Written problem — Extract, unchanged, each line of the listing below from its first line through the line that contains "COL = S.collection", inclusive, and nothing else.

Dataset section —
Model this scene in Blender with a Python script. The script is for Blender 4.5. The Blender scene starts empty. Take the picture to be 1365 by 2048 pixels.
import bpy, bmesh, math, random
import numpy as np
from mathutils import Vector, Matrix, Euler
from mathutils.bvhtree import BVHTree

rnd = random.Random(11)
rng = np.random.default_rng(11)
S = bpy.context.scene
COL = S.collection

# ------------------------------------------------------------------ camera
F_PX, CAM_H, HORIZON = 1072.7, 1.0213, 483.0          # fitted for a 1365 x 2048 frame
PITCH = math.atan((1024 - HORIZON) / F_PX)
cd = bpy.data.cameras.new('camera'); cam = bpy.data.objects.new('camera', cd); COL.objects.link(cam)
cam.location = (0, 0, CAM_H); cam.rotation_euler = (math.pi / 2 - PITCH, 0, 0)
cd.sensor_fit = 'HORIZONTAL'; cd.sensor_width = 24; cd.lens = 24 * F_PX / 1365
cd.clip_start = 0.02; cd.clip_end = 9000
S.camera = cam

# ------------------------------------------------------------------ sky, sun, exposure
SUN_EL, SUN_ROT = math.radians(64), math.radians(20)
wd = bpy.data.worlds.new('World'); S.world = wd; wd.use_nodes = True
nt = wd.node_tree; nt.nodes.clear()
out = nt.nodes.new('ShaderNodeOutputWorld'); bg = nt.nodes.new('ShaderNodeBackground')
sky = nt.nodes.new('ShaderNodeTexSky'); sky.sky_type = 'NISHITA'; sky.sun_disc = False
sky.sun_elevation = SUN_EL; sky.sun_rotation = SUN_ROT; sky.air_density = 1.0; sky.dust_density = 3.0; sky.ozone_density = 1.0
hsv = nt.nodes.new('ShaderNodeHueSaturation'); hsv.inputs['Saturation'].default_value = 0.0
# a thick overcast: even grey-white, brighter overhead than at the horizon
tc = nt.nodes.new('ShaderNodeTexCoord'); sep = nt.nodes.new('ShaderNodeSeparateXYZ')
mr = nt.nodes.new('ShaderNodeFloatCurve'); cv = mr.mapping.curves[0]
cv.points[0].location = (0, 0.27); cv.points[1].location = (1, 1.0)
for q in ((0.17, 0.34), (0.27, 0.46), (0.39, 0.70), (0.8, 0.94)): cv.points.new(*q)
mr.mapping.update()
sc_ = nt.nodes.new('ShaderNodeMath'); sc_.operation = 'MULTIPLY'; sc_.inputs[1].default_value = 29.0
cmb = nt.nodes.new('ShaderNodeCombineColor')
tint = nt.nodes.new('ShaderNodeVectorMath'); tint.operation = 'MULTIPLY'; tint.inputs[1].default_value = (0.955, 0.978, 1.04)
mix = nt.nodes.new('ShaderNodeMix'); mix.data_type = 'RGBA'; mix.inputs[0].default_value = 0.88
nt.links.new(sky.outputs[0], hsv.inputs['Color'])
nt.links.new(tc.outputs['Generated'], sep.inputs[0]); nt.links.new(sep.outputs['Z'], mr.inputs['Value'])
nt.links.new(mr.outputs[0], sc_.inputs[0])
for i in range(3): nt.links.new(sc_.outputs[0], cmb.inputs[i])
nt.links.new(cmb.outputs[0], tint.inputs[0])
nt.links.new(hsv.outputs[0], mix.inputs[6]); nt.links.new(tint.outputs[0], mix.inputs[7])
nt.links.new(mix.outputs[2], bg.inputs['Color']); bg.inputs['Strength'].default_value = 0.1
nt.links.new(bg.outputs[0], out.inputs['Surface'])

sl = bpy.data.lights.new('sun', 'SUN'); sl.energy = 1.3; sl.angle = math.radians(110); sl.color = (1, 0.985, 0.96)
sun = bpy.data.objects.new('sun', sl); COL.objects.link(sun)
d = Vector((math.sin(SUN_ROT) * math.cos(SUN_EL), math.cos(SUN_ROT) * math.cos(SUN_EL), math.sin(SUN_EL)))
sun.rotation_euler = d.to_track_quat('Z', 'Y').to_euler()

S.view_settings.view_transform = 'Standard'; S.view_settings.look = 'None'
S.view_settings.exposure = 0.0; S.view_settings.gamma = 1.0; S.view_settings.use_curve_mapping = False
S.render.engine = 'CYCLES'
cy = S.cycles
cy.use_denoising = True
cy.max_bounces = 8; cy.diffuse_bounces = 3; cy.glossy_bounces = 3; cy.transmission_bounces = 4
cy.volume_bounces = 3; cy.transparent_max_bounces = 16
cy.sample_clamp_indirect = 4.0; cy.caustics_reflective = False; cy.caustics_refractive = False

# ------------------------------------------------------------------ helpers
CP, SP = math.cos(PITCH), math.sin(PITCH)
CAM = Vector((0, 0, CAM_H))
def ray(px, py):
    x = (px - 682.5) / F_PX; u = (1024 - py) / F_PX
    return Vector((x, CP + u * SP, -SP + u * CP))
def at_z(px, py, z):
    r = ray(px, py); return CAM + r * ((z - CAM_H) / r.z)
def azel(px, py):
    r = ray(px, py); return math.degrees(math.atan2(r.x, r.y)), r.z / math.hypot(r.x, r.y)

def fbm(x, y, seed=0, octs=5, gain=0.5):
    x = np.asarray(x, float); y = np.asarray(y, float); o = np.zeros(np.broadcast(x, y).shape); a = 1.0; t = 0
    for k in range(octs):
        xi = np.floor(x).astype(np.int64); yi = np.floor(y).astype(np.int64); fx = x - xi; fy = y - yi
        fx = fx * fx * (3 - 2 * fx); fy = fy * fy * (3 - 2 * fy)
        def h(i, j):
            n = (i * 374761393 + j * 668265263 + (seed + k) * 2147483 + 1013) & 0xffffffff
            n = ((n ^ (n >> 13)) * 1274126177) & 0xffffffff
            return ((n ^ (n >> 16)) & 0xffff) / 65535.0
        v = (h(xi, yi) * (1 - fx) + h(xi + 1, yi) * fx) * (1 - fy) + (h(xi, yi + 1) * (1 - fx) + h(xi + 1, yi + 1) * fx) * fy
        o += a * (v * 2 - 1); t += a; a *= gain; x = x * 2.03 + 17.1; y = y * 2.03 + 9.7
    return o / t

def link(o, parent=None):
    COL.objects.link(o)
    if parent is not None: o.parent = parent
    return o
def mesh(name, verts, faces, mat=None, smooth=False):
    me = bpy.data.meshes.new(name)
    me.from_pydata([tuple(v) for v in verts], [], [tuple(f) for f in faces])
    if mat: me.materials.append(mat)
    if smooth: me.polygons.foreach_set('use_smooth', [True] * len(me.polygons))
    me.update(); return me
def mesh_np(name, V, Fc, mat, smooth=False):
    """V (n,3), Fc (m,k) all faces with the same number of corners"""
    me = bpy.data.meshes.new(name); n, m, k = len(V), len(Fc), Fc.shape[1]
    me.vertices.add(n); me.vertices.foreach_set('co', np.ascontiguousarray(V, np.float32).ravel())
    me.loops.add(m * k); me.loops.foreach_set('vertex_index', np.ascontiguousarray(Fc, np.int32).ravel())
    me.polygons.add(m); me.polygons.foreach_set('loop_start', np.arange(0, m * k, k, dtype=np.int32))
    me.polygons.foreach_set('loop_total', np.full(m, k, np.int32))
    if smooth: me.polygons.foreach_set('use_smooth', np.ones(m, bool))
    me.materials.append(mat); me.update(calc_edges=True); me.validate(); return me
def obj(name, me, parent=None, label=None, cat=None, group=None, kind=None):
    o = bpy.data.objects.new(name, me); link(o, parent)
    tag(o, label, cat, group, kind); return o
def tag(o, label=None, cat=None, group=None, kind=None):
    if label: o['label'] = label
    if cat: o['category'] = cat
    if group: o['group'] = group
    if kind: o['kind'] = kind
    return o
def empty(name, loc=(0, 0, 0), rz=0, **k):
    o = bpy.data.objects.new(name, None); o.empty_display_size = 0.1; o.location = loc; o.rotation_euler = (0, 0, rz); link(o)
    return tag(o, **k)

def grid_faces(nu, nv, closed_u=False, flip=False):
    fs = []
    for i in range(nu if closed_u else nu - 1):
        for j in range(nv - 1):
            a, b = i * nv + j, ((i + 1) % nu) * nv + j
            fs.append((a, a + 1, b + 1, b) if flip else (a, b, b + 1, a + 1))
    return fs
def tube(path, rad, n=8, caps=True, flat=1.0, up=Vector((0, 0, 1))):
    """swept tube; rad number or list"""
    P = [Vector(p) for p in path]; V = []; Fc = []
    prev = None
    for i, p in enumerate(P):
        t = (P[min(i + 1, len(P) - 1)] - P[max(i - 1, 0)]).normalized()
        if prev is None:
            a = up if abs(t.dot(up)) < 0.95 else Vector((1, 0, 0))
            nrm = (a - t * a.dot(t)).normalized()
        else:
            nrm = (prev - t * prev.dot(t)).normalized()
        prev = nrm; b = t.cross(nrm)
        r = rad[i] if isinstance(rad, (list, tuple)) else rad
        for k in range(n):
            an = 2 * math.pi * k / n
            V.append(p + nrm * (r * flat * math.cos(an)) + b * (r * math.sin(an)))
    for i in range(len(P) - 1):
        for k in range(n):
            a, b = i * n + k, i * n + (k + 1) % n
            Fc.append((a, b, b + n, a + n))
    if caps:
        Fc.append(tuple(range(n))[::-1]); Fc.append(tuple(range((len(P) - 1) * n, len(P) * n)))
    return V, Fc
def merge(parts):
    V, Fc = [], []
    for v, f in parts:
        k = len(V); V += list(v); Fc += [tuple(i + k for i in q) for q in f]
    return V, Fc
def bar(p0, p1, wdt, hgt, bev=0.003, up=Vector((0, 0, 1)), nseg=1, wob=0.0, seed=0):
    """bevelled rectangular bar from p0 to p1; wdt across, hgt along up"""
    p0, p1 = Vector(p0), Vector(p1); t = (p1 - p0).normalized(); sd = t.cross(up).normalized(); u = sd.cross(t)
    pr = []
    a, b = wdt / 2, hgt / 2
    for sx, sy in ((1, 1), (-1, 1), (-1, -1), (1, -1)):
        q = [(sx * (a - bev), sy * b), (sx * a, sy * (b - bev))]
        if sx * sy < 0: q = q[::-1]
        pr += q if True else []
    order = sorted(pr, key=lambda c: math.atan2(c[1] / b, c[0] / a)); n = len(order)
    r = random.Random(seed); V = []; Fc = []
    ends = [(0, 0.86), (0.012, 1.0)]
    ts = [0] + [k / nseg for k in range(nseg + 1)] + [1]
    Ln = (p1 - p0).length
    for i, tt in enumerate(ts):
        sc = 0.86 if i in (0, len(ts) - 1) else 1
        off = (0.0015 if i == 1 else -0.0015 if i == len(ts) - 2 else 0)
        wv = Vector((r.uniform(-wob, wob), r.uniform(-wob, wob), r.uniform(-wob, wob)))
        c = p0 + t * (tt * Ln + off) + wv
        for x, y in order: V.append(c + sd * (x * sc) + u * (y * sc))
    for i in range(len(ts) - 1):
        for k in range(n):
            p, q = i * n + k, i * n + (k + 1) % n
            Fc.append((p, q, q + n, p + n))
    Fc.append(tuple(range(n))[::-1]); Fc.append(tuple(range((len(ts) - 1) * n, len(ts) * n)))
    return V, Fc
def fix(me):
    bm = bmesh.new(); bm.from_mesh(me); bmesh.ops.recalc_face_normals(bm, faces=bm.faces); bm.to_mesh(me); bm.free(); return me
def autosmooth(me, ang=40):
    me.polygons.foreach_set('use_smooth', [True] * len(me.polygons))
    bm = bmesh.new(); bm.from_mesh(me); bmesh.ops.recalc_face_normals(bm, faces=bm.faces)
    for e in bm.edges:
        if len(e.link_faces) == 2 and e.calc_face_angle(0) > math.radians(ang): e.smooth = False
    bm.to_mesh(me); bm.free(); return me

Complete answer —
Model this scene in Blender with a Python script. The script is for Blender 4.5. The Blender scene starts empty. Take the picture to be 1365 by 2048 pixels.
import bpy, bmesh, math, random
import numpy as np
from mathutils import Vector, Matrix, Euler
from mathutils.bvhtree import BVHTree

rnd = random.Random(11)
rng = np.random.default_rng(11)
S = bpy.context.scene
COL = S.collection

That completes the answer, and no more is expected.